Hours later, a Royal Marine Commando veteran of El Alamein approached me, shook my hand, and said "Andrew, your poem is beautiful.It touched me right here. It says it all." He wanted a memorial for his comrades who died in the Normandy assault in 1944, something similar to what he had witnessed in Perth on that day.
I felt humbled when I saw the tears in his eyes: how on earth could that man pay homage to me? He added that my poem would retain a place in his heart, and those of the Marine Commandos. I have withheld his name from this post, though this has been recorded elsewhere.
Oh yes, Eeey, I have told it to the marines.

Yours, Andrew.

P.S. Re the use of the term "sic" : I have used it in parenthesis for over 30 years. My knowledge of Latin may not be as sharp as it was 40 years ago, but my usage of the term remains correct.

Posted: Fri Nov 15, 2002 5:13 am
by eeey
And to elaborate on LinMag's reply...

It's proper to use sic only when there is an actual error (either grammatical or spelling). It is often inserted in a quoted passage to indicate that, in spite of apparent error, it is quoted correctly.

Sic is not used as some sort of redundant quotation mark. And it's not used to indicate fallacy of logic or reason.


eeey

Posted: Fri Nov 15, 2002 5:18 am
by Linda
Comparing love to gravity is kind of interesting. I think his reference to the apple tree goes back to his reference to love being as strong as gravity, Isaac Newton showed that the same force that made the apple fall from the apple tree holds the moon in orbit around the earth. So if love is as strong as gravity it is the force that makes us fall and also holds all together. Falling from the Western Wall may have to do with prayer. In the song Marrianne doesn't he say I forget so very much,I forget to pray for the angels. I also thought once when I read the poem your face meant God, and lower place was possibly depression.

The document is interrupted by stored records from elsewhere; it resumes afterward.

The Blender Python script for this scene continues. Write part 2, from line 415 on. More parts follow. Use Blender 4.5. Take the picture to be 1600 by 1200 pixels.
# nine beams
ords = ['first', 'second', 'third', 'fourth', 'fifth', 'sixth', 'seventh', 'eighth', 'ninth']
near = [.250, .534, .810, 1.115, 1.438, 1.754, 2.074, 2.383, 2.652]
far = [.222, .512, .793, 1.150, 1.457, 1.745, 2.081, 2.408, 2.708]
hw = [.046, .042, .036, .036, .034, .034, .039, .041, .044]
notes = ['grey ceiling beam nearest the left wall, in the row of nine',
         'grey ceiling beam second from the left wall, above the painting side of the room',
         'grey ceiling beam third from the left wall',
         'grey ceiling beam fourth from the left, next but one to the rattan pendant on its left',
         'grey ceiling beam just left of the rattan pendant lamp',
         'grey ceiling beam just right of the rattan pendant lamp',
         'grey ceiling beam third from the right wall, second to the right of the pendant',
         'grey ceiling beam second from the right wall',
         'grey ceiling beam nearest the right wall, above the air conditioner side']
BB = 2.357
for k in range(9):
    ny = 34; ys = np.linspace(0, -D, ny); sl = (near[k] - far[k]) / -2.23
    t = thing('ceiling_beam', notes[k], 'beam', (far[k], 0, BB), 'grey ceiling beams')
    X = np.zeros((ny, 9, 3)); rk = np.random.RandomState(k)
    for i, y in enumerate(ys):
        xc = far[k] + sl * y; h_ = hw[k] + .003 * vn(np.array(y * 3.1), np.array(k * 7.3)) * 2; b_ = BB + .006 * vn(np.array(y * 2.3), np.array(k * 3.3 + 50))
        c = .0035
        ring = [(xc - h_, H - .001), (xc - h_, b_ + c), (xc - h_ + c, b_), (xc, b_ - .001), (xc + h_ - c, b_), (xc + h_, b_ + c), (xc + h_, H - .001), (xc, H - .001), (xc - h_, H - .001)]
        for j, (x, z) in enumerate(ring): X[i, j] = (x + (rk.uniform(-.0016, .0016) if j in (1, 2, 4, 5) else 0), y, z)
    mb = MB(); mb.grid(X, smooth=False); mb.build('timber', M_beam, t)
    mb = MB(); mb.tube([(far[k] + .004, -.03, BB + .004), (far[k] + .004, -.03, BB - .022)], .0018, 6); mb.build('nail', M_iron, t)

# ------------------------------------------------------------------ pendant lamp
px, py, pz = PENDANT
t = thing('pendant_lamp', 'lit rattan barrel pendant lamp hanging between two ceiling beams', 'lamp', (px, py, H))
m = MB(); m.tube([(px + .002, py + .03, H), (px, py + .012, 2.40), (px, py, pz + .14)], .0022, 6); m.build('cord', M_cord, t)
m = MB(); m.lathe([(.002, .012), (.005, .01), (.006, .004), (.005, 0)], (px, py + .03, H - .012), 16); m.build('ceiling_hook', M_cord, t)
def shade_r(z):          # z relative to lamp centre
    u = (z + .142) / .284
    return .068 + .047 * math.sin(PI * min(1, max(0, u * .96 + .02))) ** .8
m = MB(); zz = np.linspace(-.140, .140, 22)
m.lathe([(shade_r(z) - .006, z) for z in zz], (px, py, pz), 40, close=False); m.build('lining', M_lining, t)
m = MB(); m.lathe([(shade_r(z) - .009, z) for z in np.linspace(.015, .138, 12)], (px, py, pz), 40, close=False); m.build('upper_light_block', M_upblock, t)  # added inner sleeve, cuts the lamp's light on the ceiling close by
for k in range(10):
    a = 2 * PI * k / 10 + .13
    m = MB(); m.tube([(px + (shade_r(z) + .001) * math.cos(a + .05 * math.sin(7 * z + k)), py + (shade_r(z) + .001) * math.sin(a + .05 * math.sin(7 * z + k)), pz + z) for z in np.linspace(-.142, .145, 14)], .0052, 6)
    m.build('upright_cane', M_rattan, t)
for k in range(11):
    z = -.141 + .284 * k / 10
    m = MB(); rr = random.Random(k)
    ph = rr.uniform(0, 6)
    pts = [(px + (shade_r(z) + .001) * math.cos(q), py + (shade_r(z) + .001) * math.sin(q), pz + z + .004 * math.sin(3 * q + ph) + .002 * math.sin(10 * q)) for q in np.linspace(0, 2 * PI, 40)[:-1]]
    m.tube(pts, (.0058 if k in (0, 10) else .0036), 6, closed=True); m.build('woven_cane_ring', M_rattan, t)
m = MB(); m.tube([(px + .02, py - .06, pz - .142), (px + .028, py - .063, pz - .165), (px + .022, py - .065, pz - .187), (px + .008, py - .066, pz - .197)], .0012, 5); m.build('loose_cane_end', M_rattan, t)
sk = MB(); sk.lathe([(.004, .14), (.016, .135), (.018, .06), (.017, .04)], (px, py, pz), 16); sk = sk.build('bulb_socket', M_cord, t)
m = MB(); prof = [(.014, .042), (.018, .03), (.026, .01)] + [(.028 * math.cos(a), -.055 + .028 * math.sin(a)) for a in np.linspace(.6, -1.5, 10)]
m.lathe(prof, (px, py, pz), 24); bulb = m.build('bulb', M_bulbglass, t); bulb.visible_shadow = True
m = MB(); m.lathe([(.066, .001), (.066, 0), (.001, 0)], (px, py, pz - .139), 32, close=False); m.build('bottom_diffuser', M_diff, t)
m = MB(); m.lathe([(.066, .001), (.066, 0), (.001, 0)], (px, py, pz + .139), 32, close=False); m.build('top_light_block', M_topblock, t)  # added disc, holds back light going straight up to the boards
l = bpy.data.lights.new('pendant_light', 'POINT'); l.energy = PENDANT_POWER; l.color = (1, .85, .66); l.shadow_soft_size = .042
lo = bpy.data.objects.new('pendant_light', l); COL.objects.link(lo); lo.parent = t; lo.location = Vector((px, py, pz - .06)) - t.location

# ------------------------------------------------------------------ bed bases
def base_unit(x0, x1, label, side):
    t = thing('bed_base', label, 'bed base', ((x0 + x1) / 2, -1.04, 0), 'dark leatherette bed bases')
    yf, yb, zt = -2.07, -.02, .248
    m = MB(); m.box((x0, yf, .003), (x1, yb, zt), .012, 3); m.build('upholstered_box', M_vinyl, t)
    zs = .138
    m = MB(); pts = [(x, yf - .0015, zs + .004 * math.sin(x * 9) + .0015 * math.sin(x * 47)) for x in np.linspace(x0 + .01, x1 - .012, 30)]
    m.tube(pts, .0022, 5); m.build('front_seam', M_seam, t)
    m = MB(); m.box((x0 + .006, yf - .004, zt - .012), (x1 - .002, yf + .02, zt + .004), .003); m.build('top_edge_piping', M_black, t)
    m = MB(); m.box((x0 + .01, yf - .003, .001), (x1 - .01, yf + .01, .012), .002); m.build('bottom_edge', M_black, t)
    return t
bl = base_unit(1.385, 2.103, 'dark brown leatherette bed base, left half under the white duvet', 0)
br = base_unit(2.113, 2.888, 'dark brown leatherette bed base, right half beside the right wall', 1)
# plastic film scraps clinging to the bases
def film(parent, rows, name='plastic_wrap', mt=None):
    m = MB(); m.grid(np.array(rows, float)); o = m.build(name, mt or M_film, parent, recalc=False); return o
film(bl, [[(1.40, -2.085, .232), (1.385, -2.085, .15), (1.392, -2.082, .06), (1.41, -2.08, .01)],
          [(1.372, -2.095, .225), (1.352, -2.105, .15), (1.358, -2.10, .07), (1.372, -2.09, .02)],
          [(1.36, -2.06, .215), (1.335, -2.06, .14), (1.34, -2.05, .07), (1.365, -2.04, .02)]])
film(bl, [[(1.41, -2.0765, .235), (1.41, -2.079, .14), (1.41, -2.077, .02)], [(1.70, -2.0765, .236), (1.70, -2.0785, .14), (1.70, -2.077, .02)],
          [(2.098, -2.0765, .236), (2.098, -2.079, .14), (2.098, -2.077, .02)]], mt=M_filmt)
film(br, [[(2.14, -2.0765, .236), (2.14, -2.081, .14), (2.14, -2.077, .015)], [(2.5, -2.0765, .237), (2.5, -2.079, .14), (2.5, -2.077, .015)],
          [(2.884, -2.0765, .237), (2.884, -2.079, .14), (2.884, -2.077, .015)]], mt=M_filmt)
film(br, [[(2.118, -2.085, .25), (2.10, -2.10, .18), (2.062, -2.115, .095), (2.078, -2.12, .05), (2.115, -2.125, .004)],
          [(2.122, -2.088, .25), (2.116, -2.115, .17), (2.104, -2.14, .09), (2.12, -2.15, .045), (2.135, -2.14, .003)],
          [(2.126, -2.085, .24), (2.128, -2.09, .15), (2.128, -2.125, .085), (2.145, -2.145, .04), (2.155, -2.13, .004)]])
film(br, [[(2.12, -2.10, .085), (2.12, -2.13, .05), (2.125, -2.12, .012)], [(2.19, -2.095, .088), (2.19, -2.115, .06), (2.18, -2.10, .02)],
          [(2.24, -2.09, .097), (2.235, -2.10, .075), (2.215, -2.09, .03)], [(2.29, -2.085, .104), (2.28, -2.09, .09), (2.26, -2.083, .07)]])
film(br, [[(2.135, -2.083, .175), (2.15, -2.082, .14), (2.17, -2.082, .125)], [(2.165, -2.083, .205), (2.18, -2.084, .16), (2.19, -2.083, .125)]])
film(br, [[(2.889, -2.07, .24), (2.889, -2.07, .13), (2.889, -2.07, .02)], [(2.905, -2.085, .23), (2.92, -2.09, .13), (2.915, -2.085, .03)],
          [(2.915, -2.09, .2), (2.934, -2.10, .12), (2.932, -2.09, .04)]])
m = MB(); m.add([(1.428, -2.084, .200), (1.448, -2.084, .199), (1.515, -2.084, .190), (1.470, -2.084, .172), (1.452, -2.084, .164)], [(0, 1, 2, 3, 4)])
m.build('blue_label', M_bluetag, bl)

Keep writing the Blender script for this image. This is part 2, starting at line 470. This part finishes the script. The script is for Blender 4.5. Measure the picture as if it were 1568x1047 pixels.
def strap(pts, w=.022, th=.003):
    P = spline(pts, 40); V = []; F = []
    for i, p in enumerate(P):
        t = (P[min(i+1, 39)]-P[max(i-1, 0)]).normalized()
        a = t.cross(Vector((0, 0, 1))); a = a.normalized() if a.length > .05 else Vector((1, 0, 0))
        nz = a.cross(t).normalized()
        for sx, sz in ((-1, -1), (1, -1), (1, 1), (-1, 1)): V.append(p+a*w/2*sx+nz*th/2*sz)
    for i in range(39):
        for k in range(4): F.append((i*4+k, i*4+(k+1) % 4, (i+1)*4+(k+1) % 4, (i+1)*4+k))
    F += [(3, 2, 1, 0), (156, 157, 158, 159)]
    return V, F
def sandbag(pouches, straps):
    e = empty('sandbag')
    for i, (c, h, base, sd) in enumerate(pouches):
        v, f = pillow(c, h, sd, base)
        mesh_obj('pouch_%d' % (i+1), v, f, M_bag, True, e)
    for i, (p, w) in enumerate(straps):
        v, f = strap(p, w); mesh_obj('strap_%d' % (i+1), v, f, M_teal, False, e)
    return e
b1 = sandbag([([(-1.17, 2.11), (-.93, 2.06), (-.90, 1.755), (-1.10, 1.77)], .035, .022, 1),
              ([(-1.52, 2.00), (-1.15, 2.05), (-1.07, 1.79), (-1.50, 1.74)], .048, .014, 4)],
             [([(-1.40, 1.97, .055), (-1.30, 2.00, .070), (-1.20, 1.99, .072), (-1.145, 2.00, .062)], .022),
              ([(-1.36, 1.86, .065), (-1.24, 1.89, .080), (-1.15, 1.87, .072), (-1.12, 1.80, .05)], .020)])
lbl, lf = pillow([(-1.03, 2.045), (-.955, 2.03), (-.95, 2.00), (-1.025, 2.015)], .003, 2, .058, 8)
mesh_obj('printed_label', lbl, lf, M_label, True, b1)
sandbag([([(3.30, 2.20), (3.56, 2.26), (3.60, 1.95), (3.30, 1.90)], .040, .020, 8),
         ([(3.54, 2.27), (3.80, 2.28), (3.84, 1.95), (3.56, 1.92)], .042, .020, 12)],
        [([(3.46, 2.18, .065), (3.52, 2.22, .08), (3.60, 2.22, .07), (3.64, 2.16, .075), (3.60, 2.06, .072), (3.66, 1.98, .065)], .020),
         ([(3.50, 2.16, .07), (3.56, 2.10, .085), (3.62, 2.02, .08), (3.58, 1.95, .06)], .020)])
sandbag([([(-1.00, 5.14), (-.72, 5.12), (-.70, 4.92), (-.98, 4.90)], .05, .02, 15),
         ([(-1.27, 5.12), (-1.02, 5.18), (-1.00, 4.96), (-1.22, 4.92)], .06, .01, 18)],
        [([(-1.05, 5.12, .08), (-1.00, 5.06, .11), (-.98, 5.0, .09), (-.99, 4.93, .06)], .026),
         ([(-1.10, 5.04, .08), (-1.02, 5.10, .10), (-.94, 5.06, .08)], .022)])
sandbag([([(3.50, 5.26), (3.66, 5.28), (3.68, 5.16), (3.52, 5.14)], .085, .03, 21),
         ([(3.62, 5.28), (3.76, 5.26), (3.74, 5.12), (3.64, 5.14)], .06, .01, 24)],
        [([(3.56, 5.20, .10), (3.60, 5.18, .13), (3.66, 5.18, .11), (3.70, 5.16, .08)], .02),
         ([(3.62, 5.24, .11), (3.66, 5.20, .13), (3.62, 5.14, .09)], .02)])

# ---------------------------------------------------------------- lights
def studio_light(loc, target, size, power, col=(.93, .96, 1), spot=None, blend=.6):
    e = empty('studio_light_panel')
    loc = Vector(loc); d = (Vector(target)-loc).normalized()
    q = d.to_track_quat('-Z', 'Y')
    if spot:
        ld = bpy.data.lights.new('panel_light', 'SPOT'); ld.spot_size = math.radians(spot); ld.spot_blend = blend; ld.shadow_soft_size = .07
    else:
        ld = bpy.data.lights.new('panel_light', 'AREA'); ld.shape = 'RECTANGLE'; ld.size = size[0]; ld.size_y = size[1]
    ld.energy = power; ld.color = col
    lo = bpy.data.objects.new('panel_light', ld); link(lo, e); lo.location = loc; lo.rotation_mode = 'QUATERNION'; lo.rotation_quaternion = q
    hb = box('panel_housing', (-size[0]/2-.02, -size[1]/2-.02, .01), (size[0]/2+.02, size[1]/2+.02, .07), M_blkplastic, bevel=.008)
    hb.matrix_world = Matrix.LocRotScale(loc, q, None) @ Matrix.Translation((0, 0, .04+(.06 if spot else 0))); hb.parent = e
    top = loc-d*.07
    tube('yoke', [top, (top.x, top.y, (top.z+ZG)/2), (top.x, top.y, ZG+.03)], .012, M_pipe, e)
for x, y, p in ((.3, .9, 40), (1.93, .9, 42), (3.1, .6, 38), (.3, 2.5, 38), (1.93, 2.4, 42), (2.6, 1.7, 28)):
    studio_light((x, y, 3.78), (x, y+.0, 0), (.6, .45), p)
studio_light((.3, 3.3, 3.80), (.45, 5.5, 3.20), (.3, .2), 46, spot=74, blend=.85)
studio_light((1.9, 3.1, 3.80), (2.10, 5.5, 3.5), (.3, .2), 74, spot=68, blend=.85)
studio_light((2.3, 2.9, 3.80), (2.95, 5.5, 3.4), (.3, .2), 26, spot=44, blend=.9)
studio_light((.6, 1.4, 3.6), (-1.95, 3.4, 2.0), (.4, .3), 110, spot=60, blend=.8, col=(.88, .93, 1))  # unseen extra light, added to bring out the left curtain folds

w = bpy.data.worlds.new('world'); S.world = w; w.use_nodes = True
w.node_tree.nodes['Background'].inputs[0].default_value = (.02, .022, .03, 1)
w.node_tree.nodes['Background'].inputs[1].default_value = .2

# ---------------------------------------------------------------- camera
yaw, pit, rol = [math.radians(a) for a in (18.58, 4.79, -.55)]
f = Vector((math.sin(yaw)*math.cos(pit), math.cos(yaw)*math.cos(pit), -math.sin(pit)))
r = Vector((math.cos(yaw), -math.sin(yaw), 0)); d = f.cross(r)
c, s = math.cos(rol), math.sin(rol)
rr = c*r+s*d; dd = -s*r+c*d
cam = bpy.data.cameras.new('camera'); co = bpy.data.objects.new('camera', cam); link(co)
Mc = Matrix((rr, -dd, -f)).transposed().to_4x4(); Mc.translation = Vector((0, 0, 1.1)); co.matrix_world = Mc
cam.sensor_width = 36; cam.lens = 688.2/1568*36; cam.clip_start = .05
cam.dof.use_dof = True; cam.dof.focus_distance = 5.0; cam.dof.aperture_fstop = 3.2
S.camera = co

Just some of my thoughts tonite, tomorrow if I read it they may be different

Posted: Fri Nov 15, 2002 5:22 am
by Linda
Well, eeey I think it's sic :D Sorry I just had to say that.

Posted: Fri Nov 15, 2002 5:30 am
by eeey
Come on, Andrew...


Meeting the enemy on a battlefield is more dangerous than sitting in one's room putting lines on a paper.

In fact, there are a lot of things more dangerous than writing poetry.

eeey

Posted: Fri Nov 15, 2002 5:34 am
by eeey
Linda,

I'm crazy about puns, so I think it's sic too!


eeey

Posted: Fri Nov 15, 2002 5:30 pm
by lizzytysh
I love [the operative word :wink: ] seeing Leonard's poem getting the attention and serious analysis it deserves here ~ after being so roundly discounted by some in the beginning.

After a point, I'm going to print out everyone's input and break the poem down line by line, with all interpretations for each immediately following. Then read it as a "whole" and see how it feels.

It looks to me like you had a very good night last night, Linda, given what you had to say about the poem. I like your observations on comparing love to gravity, and a reminder of the line I've always liked so much in Marianne about forgetting about praying to the angels "and then the angels forget to pray for us," which I've always experienced as disarming. Linmag, your input is interesting with a reference back to Leonard's own work. In some ways, people seem to equate falling in love with the destruction of themselves as potentially serious as death....the fear of losing oneself, et al.

It's also interesting to see love and war dovetailing in this thread.

~Lizzytysh

Posted: Tue Nov 26, 2002 5:03 pm
by Sore Loser
Dear Lizzytysh,

Sorry to take so long to respond to your last post to me...I have been very busy lately but now I have a little time on my hands.

And so to battle,

I am interpreting "Impersonal" the only way it can be interpreted, which is...non-personal....without being. It's not "akin to agape love." Love is not some amorphous, impersonal force floating around the cosmos. (And by the way, neither is Evil.) Love is relational. It is a function of being. Beings love. A cold potato doesn't. And if the Absolute is without being there can be no pesky I-Thou relationship. Which I think is critically important in the mindset of those who practice this particular strand of Buddhism.

I agree that the elimination of Being is the goal (in most forms of Buddhism) but isn't it odd that complete focus and meditation on the Self (Being!!!) is seen as the way to achieve this end. That is what I meant by the "all encompassing, all-important, glorious Self."

What interests me most of all is why a man is attracted to this Impersonal Absolute and a destiny of non-being. Why is annihilation (an unspeakable horror to the Old Testament writers) so appealing? Especially to a man raised and brought up in a religious tradition in which God is anything but Impersonal.

Sincerely,

SL

P.S.
Likewise, "elimination of desire" goes way beyond eliminating the "pleasures" ~ elimination of desire for power, money, sex, material belongings, etc. all come under that. Not just the hedonistic aspects."
Of course, that goes without saying. A ninety-year-old great-grandmother with an inordinate desire for watercress sandwiches is guilty of hedonism if she indulges this passion.